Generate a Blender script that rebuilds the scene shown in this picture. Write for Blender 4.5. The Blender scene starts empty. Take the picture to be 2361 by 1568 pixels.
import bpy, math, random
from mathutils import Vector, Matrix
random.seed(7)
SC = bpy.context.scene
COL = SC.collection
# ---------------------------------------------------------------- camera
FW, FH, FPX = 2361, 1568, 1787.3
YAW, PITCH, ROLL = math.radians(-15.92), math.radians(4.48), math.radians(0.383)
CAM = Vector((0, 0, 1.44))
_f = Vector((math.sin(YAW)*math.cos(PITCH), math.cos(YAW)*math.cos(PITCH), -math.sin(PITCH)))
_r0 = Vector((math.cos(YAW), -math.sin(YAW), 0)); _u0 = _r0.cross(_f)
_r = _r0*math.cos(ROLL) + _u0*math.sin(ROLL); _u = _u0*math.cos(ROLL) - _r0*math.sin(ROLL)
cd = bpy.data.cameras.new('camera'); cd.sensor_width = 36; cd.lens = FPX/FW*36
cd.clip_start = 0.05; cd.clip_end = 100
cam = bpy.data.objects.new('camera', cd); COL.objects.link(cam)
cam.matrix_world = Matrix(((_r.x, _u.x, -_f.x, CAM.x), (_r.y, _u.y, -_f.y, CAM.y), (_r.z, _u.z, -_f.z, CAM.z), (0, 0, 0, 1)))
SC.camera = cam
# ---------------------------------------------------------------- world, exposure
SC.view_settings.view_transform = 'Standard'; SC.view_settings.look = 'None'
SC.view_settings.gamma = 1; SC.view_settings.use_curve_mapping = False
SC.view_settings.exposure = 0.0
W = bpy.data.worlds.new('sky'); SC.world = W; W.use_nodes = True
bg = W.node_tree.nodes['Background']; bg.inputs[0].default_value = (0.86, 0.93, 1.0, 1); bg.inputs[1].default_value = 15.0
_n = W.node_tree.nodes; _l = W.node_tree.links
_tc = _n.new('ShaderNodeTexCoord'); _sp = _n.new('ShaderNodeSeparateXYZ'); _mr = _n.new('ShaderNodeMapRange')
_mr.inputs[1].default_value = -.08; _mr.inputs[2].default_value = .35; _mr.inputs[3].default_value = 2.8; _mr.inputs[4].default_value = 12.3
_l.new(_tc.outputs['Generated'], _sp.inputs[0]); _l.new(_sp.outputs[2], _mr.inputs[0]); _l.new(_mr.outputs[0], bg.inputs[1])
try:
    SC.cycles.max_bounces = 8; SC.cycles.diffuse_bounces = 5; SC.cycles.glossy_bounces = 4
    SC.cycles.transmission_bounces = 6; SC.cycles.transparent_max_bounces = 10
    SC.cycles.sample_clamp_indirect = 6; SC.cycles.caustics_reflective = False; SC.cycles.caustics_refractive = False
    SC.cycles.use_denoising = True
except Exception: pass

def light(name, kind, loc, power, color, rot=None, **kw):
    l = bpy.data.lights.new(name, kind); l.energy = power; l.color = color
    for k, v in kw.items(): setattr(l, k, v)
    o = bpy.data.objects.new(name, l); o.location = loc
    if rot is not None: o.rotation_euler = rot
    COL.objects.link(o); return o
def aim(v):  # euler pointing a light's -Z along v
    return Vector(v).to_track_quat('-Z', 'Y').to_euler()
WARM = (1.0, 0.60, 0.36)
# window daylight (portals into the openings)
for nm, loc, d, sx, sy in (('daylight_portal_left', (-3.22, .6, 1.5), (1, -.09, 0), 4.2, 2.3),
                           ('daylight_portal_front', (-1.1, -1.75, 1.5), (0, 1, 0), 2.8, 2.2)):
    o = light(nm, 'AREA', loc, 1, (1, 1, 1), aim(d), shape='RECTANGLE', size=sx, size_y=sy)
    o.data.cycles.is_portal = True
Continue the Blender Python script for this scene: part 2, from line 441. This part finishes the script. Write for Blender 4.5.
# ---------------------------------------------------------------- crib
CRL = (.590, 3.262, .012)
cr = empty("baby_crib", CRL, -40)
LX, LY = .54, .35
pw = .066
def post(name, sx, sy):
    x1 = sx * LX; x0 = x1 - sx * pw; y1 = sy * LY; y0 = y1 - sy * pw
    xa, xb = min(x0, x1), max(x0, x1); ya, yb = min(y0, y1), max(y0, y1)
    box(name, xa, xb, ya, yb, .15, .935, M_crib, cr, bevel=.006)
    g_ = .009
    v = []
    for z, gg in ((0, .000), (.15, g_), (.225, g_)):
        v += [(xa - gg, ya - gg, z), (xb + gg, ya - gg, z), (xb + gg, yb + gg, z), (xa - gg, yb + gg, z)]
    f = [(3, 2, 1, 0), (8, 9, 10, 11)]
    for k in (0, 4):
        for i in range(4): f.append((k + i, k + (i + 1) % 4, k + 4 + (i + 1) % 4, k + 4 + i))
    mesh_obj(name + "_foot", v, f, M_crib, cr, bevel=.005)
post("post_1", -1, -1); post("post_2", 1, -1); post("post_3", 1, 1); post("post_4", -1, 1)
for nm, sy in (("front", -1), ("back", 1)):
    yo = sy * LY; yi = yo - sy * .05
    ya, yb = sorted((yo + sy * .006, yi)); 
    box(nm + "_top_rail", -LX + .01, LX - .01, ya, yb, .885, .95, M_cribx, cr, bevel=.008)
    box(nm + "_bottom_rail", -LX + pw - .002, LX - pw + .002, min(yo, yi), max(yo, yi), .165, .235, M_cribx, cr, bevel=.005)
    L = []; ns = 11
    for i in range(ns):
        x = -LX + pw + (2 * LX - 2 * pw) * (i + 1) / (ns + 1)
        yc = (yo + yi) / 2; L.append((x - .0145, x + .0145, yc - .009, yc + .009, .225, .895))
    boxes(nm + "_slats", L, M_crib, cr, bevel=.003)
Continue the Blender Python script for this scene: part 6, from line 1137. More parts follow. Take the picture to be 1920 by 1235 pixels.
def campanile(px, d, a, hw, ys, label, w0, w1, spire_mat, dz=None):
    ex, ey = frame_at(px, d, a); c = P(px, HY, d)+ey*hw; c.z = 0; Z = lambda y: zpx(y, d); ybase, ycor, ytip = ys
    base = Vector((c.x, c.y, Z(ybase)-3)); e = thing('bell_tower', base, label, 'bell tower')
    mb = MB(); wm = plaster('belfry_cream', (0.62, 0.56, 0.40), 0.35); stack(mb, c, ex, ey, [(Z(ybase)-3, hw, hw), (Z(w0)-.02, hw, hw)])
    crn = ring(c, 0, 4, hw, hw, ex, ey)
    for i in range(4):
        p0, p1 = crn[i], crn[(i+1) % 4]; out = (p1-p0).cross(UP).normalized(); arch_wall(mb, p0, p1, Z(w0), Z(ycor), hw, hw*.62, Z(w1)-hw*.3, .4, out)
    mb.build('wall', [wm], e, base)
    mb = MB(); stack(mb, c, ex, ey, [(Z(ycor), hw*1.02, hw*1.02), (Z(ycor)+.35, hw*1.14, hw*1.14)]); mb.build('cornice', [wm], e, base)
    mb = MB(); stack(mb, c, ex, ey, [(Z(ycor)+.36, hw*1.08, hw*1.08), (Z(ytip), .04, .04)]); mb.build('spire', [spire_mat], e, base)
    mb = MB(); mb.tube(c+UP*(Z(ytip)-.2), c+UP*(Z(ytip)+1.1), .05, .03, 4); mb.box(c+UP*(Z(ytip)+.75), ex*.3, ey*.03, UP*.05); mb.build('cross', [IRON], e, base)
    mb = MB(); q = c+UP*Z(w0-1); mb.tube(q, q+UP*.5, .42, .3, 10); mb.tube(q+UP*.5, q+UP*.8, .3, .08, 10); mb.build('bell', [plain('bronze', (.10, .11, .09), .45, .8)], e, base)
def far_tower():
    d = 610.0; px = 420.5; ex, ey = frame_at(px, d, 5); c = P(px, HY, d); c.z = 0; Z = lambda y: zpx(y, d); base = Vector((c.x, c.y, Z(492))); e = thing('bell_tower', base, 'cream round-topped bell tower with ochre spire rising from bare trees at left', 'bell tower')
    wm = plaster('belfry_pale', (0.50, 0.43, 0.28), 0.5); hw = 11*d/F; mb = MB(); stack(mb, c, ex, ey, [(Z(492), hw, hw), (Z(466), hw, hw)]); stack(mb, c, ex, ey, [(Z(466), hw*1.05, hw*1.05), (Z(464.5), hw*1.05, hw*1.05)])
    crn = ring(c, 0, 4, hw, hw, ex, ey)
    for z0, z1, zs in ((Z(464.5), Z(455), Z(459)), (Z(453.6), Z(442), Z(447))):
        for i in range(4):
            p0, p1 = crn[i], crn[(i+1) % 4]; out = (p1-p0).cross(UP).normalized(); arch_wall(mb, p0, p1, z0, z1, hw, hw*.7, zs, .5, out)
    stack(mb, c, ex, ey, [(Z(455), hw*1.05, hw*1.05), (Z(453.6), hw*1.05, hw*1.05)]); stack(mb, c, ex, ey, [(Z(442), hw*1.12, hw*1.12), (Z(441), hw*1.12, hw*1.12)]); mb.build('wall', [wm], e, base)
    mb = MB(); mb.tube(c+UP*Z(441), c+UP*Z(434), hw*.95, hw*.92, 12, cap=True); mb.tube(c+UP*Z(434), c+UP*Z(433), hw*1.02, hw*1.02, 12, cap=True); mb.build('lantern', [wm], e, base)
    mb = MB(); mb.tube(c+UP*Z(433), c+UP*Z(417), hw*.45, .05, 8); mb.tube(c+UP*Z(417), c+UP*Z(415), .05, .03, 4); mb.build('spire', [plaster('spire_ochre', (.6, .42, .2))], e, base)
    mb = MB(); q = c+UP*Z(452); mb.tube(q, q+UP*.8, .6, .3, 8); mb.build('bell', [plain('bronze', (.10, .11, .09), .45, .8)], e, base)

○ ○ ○

# What the task asks:
Which lines contain "Continue"? Copy each of them out.

# Solution:
Continue the Blender Python script for this scene: part 2, from line 441. This part finishes the script. Write for Blender 4.5.
Continue the Blender Python script for this scene: part 6, from line 1137. More parts follow. Take the picture to be 1920 by 1235 pixels.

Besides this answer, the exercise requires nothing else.